» **INSTRUCTIONS FOR THE TASK**: Leave the pictures out and copy exactly the lines from the line containing "Write the bpy" to the line containing "PI = math.pi", both lines included.

[Scripts that build scenes]
........

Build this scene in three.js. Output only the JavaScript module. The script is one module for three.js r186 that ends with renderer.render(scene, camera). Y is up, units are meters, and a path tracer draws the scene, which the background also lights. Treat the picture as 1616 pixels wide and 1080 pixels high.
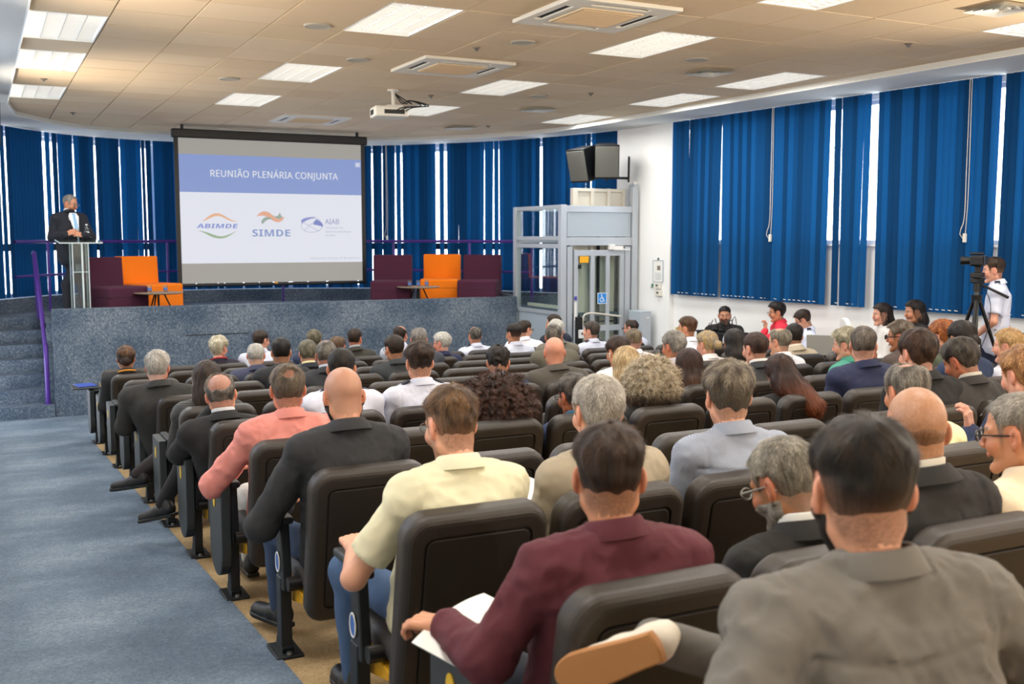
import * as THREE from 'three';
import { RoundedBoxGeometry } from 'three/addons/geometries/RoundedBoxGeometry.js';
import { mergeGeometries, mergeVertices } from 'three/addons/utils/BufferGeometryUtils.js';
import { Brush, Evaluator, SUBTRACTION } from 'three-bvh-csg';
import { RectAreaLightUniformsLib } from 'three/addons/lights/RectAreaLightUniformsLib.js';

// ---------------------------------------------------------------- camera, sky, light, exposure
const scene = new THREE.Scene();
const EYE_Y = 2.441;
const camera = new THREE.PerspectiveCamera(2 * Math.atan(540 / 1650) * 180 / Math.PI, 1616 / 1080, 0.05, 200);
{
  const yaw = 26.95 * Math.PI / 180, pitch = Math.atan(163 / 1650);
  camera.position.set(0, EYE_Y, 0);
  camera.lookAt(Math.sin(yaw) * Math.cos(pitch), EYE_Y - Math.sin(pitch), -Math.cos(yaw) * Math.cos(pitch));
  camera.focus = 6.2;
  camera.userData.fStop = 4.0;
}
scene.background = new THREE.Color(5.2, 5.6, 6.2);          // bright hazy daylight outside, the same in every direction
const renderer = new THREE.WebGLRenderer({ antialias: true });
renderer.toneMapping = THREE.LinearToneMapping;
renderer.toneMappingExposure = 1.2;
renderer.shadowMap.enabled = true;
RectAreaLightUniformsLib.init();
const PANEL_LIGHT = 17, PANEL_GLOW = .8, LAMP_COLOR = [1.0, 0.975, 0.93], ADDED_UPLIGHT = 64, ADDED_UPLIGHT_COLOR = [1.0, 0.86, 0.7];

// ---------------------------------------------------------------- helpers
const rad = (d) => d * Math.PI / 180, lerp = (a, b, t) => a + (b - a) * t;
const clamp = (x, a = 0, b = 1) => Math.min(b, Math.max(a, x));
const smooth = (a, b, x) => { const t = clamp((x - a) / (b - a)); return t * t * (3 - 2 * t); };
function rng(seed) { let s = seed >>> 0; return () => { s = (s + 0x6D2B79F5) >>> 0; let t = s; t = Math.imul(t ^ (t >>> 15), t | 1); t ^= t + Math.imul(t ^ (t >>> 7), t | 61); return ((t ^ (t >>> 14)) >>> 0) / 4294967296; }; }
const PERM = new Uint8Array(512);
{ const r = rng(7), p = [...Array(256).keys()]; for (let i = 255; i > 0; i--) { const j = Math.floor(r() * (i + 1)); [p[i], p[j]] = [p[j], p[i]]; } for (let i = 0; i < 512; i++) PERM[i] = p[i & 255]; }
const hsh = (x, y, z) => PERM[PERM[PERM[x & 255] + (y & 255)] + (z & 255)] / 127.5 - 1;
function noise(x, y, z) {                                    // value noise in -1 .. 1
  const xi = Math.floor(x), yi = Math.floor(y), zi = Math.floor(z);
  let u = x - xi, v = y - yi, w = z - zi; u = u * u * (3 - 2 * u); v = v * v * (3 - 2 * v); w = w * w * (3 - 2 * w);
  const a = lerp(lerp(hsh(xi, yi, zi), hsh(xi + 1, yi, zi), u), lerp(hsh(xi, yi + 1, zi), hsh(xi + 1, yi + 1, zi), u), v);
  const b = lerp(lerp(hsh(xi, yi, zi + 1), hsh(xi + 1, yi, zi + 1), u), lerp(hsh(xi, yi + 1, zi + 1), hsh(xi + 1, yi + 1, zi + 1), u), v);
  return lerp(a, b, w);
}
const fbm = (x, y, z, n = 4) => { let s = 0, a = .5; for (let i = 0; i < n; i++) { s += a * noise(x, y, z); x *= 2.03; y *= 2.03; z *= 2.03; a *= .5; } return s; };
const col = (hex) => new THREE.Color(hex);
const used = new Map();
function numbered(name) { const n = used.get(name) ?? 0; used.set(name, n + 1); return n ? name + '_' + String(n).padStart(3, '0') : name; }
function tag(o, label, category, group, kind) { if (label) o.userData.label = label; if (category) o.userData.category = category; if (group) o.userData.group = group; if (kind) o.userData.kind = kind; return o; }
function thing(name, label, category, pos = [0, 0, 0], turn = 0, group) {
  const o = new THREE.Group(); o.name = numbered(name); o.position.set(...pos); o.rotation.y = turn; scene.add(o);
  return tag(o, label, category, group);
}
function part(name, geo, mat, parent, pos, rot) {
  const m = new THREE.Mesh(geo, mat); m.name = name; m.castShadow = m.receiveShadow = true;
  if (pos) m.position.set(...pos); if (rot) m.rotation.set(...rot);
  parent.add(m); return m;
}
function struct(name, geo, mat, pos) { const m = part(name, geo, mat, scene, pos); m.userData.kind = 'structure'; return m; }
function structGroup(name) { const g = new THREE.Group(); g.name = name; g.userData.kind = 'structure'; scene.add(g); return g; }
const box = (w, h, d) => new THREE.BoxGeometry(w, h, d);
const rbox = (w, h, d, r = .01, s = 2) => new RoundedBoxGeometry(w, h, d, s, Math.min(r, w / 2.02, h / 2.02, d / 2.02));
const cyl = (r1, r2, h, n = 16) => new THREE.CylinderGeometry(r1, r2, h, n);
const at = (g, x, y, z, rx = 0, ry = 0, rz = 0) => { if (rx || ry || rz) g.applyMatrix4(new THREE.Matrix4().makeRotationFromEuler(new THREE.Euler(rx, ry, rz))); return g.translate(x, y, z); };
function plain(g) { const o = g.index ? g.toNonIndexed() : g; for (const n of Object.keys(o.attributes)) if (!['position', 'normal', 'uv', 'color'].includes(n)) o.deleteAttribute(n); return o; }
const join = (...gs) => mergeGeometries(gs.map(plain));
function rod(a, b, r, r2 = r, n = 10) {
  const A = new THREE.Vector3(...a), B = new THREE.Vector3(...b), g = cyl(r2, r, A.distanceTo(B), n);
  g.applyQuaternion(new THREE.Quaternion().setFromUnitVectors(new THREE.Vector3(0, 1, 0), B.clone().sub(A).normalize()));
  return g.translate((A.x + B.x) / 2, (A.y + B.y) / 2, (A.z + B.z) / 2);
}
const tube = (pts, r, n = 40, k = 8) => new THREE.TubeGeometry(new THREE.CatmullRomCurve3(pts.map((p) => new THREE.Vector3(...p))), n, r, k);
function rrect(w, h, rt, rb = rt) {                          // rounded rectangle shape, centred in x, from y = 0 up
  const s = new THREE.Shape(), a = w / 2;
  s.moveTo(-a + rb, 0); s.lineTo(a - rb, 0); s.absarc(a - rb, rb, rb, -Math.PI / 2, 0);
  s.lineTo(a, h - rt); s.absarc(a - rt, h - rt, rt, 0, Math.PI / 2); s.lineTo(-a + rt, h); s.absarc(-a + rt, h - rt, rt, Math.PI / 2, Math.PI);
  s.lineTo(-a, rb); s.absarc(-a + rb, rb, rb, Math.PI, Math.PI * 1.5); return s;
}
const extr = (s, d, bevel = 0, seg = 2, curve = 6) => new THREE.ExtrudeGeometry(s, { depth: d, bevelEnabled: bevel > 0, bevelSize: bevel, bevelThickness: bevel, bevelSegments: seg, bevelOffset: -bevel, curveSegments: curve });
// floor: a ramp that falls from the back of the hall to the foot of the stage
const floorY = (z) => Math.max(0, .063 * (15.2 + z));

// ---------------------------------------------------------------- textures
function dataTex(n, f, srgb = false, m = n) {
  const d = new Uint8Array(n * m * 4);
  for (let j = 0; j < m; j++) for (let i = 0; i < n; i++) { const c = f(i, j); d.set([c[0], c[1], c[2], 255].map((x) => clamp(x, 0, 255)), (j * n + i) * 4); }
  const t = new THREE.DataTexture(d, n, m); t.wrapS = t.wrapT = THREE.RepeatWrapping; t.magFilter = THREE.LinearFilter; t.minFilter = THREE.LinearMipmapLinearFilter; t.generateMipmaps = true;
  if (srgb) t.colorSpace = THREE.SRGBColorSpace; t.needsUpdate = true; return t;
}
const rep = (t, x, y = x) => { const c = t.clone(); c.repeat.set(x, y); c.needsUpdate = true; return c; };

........

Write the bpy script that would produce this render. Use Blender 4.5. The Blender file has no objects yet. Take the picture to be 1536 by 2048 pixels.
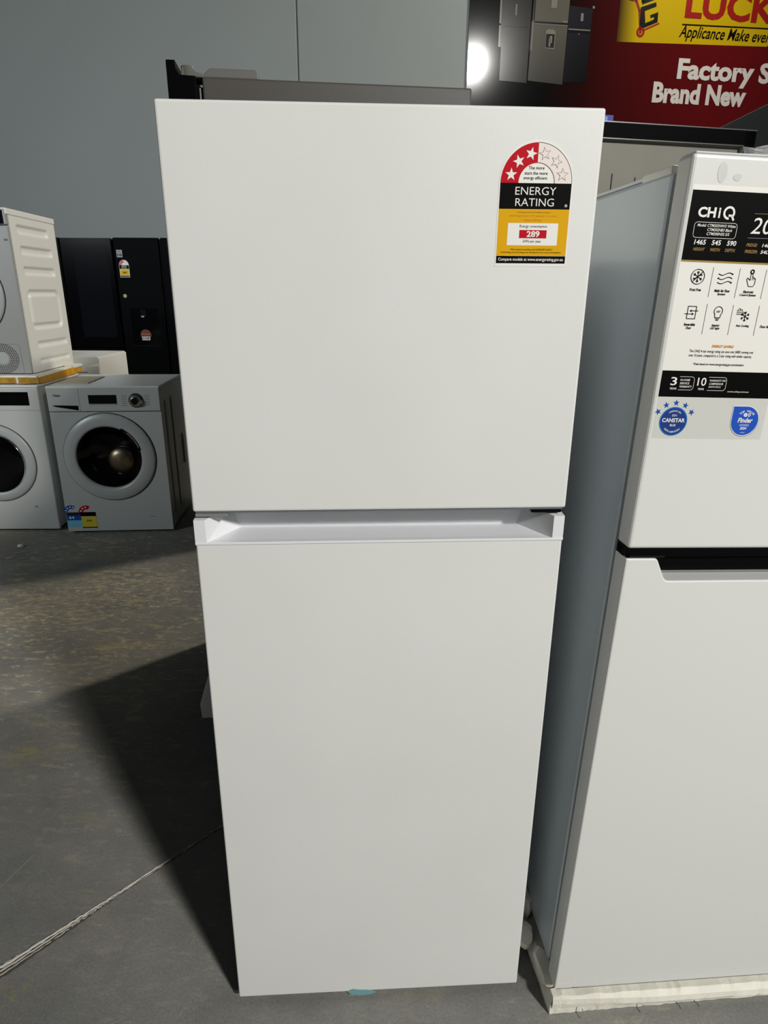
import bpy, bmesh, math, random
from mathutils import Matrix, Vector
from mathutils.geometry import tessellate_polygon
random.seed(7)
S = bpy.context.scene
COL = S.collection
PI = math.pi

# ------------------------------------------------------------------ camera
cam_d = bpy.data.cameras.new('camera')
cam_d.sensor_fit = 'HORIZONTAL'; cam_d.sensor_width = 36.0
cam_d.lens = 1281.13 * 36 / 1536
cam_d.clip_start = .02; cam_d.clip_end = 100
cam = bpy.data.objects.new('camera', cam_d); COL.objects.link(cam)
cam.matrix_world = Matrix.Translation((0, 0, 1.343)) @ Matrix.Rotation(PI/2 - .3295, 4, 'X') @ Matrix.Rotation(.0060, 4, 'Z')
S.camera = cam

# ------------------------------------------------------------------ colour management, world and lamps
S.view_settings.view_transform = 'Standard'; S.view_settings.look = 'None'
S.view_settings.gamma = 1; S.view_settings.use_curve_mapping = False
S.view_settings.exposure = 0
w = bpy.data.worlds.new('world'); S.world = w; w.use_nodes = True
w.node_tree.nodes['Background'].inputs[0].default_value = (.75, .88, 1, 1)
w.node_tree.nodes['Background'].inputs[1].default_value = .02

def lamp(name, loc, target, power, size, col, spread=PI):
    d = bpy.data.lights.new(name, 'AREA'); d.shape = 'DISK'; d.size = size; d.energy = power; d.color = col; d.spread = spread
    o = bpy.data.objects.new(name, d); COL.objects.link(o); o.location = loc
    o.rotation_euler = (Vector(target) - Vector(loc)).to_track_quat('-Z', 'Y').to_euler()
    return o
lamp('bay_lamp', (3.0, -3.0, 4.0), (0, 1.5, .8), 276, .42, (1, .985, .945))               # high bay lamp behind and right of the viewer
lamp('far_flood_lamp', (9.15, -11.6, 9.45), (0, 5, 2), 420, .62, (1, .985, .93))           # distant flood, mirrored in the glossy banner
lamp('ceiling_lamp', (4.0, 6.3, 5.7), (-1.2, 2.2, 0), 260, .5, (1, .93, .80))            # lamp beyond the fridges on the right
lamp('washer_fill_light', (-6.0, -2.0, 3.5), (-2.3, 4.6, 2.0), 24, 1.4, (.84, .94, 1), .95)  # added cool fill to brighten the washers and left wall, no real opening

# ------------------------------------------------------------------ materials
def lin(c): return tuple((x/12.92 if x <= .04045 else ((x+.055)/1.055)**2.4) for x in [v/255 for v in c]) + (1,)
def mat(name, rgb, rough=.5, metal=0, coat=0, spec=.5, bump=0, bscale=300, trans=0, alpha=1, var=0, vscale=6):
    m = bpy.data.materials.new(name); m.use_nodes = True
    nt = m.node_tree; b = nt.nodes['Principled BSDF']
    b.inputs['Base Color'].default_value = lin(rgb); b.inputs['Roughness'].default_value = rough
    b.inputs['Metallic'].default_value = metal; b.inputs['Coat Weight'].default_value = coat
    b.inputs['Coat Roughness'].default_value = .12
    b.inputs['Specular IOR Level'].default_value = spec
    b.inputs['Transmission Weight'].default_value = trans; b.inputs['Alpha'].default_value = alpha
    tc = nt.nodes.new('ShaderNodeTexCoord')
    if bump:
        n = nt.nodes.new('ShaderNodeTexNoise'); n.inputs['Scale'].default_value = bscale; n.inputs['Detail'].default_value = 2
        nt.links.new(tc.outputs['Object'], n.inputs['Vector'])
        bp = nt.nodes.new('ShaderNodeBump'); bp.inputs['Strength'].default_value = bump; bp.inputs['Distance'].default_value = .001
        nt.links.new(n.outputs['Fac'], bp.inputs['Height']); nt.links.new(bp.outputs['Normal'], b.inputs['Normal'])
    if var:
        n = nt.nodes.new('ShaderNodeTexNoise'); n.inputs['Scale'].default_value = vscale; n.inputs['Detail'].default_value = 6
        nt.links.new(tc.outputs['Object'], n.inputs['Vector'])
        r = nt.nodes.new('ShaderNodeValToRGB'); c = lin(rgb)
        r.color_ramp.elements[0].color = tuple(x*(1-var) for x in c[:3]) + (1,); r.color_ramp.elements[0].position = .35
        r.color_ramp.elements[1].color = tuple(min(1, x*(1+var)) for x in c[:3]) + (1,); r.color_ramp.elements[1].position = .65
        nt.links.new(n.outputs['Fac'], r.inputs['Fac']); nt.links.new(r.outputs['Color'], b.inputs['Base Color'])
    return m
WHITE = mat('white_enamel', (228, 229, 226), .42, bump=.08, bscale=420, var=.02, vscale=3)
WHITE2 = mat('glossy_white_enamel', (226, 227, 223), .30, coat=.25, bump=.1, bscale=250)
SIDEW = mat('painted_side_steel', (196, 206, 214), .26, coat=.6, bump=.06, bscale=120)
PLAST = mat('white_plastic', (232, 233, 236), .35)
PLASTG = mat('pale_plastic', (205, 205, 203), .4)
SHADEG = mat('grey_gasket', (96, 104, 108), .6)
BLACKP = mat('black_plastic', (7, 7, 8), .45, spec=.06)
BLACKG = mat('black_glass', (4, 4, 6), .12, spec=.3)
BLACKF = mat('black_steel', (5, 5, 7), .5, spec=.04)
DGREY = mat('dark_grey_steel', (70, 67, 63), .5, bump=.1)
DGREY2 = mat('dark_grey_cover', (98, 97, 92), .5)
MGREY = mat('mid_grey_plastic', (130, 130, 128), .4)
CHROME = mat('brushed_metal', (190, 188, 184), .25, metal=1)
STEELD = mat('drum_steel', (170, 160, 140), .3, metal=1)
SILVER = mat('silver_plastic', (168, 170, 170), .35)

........

» **ANSWER**:
Write the bpy script that would produce this render. Use Blender 4.5. The Blender file has no objects yet. Take the picture to be 1536 by 2048 pixels.
import bpy, bmesh, math, random
from mathutils import Matrix, Vector
from mathutils.geometry import tessellate_polygon
random.seed(7)
S = bpy.context.scene
COL = S.collection
PI = math.pi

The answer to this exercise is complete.